**Challenge**
Quote from the first line below through the line that contains "area('softbox_left', (-4.2, -0.2, 3.4), (0, 0.4, 0.3), 2.4, 12)", both included, and leave the pictures out.

**Supplied material**
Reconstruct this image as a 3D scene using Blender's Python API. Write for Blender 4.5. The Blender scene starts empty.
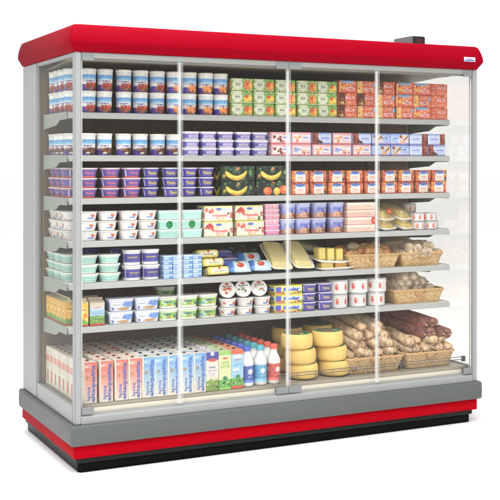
import bpy, math, random
import numpy as np
random.seed(7); np.random.seed(7)
R = math.radians
scene = bpy.context.scene
COL = scene.collection

# ------------------------------------------------------------------ camera, world, lamps, exposure
cam_d = bpy.data.cameras.new('camera'); cam = bpy.data.objects.new('camera', cam_d); COL.objects.link(cam)
cam.location = (-1.4836, -4.7919, 1.4281)
cam.rotation_euler = (R(90), 0, -R(26.3287))
cam_d.sensor_width = 36; cam_d.lens = 78.57; cam_d.shift_y = -0.1784
cam_d.clip_start = 0.1; cam_d.clip_end = 500
scene.camera = cam

world = bpy.data.worlds.new("World"); scene.world = world; world.use_nodes = True
bg = world.node_tree.nodes['Background']; bg.inputs[0].default_value = (1, 1, 1, 1); bg.inputs[1].default_value = 1.03

def area(name, loc, target, size, power, color=(1, 1, 1), sizey=None):
    d = bpy.data.lights.new(name, 'AREA'); d.shape = 'RECTANGLE'; d.size = size; d.size_y = sizey or size
    d.energy = power; d.color = color
    o = bpy.data.objects.new(name, d); COL.objects.link(o); o.location = loc
    from mathutils import Vector
    o.rotation_euler = (Vector(target) - Vector(loc)).to_track_quat('-Z', 'Y').to_euler()
    return o
area('softbox_front', (-1.0, -4.4, 3.2), (1.0, 0.2, 0.9), 2.6, 42, (1, .985, .96), 2.0)
area('softbox_overhead', (-0.2, -1.5, 5.2), (0.2, -1.0, 0), 4.2, 420)
area('softbox_left', (-4.2, -0.2, 3.4), (0, 0.4, 0.3), 2.4, 12)

scene.view_settings.view_transform = 'Standard'; scene.view_settings.look = 'None'
scene.view_settings.exposure = 0.0; scene.view_settings.gamma = 1.0
scene.cycles.max_bounces = 10; scene.cycles.transparent_max_bounces = 24
scene.cycles.caustics_reflective = False; scene.cycles.caustics_refractive = False
scene.cycles.use_denoising = True

W, D, H = 2.273, 0.913, 2.05
BACK = 0.62            # inner back wall
SH = 0.20              # shelf front setback
SHELF_Z = [1.658, 1.454, 1.249, 1.044, 0.844, 0.637]
DECK = 0.305

# ------------------------------------------------------------------ helpers
def lin(c):
    c = np.asarray(c, float) / 255.0
    return np.where(c <= 0.04045, c / 12.92, ((c + 0.055) / 1.055) ** 2.4)

def mat(name, rgb, rough=0.5, metal=0.0, bump=0.0, bscale=200, var=0.0, vscale=8, coat=0.0, spec=0.5):
    m = bpy.data.materials.new(name); m.use_nodes = True
    nt = m.node_tree; b = nt.nodes['Principled BSDF']
    c = lin(rgb)
    b.inputs['Base Color'].default_value = (*c, 1)
    b.inputs['Roughness'].default_value = rough; b.inputs['Metallic'].default_value = metal
    b.inputs['Specular IOR Level'].default_value = spec
    b.inputs['Coat Weight'].default_value = coat
    tc = nt.nodes.new('ShaderNodeTexCoord')
    if var:
        n = nt.nodes.new('ShaderNodeTexNoise'); n.inputs['Scale'].default_value = vscale; n.inputs['Detail'].default_value = 6
        nt.links.new(tc.outputs['Object'], n.inputs['Vector'])
        mx = nt.nodes.new('ShaderNodeMix'); mx.data_type = 'RGBA'
        mx.inputs['A'].default_value = (*(c * (1 - var)), 1); mx.inputs['B'].default_value = (*np.minimum(c * (1 + var), 1), 1)
        nt.links.new(n.outputs['Fac'], mx.inputs['Factor']); nt.links.new(mx.outputs['Result'], b.inputs['Base Color'])
    if bump:
        n2 = nt.nodes.new('ShaderNodeTexNoise'); n2.inputs['Scale'].default_value = bscale; n2.inputs['Detail'].default_value = 4
        nt.links.new(tc.outputs['Object'], n2.inputs['Vector'])
        bp = nt.nodes.new('ShaderNodeBump'); bp.inputs['Strength'].default_value = bump; bp.inputs['Distance'].default_value = 0.002
        nt.links.new(n2.outputs['Fac'], bp.inputs['Height']); nt.links.new(bp.outputs['Normal'], b.inputs['Normal'])
    return m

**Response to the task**
Reconstruct this image as a 3D scene using Blender's Python API. Write for Blender 4.5. The Blender scene starts empty.
import bpy, math, random
import numpy as np
random.seed(7); np.random.seed(7)
R = math.radians
scene = bpy.context.scene
COL = scene.collection

# ------------------------------------------------------------------ camera, world, lamps, exposure
cam_d = bpy.data.cameras.new('camera'); cam = bpy.data.objects.new('camera', cam_d); COL.objects.link(cam)
cam.location = (-1.4836, -4.7919, 1.4281)
cam.rotation_euler = (R(90), 0, -R(26.3287))
cam_d.sensor_width = 36; cam_d.lens = 78.57; cam_d.shift_y = -0.1784
cam_d.clip_start = 0.1; cam_d.clip_end = 500
scene.camera = cam

world = bpy.data.worlds.new("World"); scene.world = world; world.use_nodes = True
bg = world.node_tree.nodes['Background']; bg.inputs[0].default_value = (1, 1, 1, 1); bg.inputs[1].default_value = 1.03

def area(name, loc, target, size, power, color=(1, 1, 1), sizey=None):
    d = bpy.data.lights.new(name, 'AREA'); d.shape = 'RECTANGLE'; d.size = size; d.size_y = sizey or size
    d.energy = power; d.color = color
    o = bpy.data.objects.new(name, d); COL.objects.link(o); o.location = loc
    from mathutils import Vector
    o.rotation_euler = (Vector(target) - Vector(loc)).to_track_quat('-Z', 'Y').to_euler()
    return o
area('softbox_front', (-1.0, -4.4, 3.2), (1.0, 0.2, 0.9), 2.6, 42, (1, .985, .96), 2.0)
area('softbox_overhead', (-0.2, -1.5, 5.2), (0.2, -1.0, 0), 4.2, 420)
area('softbox_left', (-4.2, -0.2, 3.4), (0, 0.4, 0.3), 2.4, 12)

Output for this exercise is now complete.